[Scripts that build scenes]
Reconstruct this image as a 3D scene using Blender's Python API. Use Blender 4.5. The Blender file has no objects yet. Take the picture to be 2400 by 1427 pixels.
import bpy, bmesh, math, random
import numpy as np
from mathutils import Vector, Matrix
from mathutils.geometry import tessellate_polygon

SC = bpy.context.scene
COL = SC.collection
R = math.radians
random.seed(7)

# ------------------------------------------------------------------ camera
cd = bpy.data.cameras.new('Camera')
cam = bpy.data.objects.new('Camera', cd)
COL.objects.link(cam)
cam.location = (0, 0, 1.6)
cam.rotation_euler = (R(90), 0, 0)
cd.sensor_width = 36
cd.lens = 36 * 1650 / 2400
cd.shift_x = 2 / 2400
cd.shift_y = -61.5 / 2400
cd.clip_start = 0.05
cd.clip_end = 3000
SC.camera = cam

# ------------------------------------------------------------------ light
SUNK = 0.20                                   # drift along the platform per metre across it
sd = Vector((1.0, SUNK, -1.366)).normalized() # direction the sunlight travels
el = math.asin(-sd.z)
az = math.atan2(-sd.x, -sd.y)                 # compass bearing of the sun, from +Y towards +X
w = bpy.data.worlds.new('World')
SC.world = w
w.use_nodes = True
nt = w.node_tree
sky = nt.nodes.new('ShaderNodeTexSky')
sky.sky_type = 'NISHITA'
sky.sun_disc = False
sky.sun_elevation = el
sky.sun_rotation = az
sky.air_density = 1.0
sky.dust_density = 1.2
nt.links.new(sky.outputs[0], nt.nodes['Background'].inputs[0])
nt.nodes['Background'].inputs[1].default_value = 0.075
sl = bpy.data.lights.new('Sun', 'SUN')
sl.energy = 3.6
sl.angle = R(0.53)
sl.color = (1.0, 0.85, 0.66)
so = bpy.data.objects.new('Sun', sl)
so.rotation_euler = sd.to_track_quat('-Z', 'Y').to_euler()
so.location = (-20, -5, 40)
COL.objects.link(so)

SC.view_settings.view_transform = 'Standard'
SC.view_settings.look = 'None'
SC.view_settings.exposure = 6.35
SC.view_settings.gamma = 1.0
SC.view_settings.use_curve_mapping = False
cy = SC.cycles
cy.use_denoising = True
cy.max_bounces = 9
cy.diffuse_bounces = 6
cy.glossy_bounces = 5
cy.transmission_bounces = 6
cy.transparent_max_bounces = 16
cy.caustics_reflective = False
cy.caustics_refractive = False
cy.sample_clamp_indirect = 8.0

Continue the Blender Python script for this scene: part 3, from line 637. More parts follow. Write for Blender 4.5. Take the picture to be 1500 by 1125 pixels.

--- The problem ---
Copy each entry exactly, with nothing added or dropped.

--- Full answer ---
Reconstruct this image as a 3D scene using Blender's Python API. Use Blender 4.5. The Blender file has no objects yet. Take the picture to be 2400 by 1427 pixels.
import bpy, bmesh, math, random
import numpy as np
from mathutils import Vector, Matrix
from mathutils.geometry import tessellate_polygon

SC = bpy.context.scene
COL = SC.collection
R = math.radians
random.seed(7)

# ------------------------------------------------------------------ camera
cd = bpy.data.cameras.new('Camera')
cam = bpy.data.objects.new('Camera', cd)
COL.objects.link(cam)
cam.location = (0, 0, 1.6)
cam.rotation_euler = (R(90), 0, 0)
cd.sensor_width = 36
cd.lens = 36 * 1650 / 2400
cd.shift_x = 2 / 2400
cd.shift_y = -61.5 / 2400
cd.clip_start = 0.05
cd.clip_end = 3000
SC.camera = cam

# ------------------------------------------------------------------ light
SUNK = 0.20                                   # drift along the platform per metre across it
sd = Vector((1.0, SUNK, -1.366)).normalized() # direction the sunlight travels
el = math.asin(-sd.z)
az = math.atan2(-sd.x, -sd.y)                 # compass bearing of the sun, from +Y towards +X
w = bpy.data.worlds.new('World')
SC.world = w
w.use_nodes = True
nt = w.node_tree
sky = nt.nodes.new('ShaderNodeTexSky')
sky.sky_type = 'NISHITA'
sky.sun_disc = False
sky.sun_elevation = el
sky.sun_rotation = az
sky.air_density = 1.0
sky.dust_density = 1.2
nt.links.new(sky.outputs[0], nt.nodes['Background'].inputs[0])
nt.nodes['Background'].inputs[1].default_value = 0.075
sl = bpy.data.lights.new('Sun', 'SUN')
sl.energy = 3.6
sl.angle = R(0.53)
sl.color = (1.0, 0.85, 0.66)
so = bpy.data.objects.new('Sun', sl)
so.rotation_euler = sd.to_track_quat('-Z', 'Y').to_euler()
so.location = (-20, -5, 40)
COL.objects.link(so)

SC.view_settings.view_transform = 'Standard'
SC.view_settings.look = 'None'
SC.view_settings.exposure = 6.35
SC.view_settings.gamma = 1.0
SC.view_settings.use_curve_mapping = False
cy = SC.cycles
cy.use_denoising = True
cy.max_bounces = 9
cy.diffuse_bounces = 6
cy.glossy_bounces = 5
cy.transmission_bounces = 6
cy.transparent_max_bounces = 16
cy.caustics_reflective = False
cy.caustics_refractive = False
cy.sample_clamp_indirect = 8.0

Continue the Blender Python script for this scene: part 3, from line 637. More parts follow. Write for Blender 4.5. Take the picture to be 1500 by 1125 pixels.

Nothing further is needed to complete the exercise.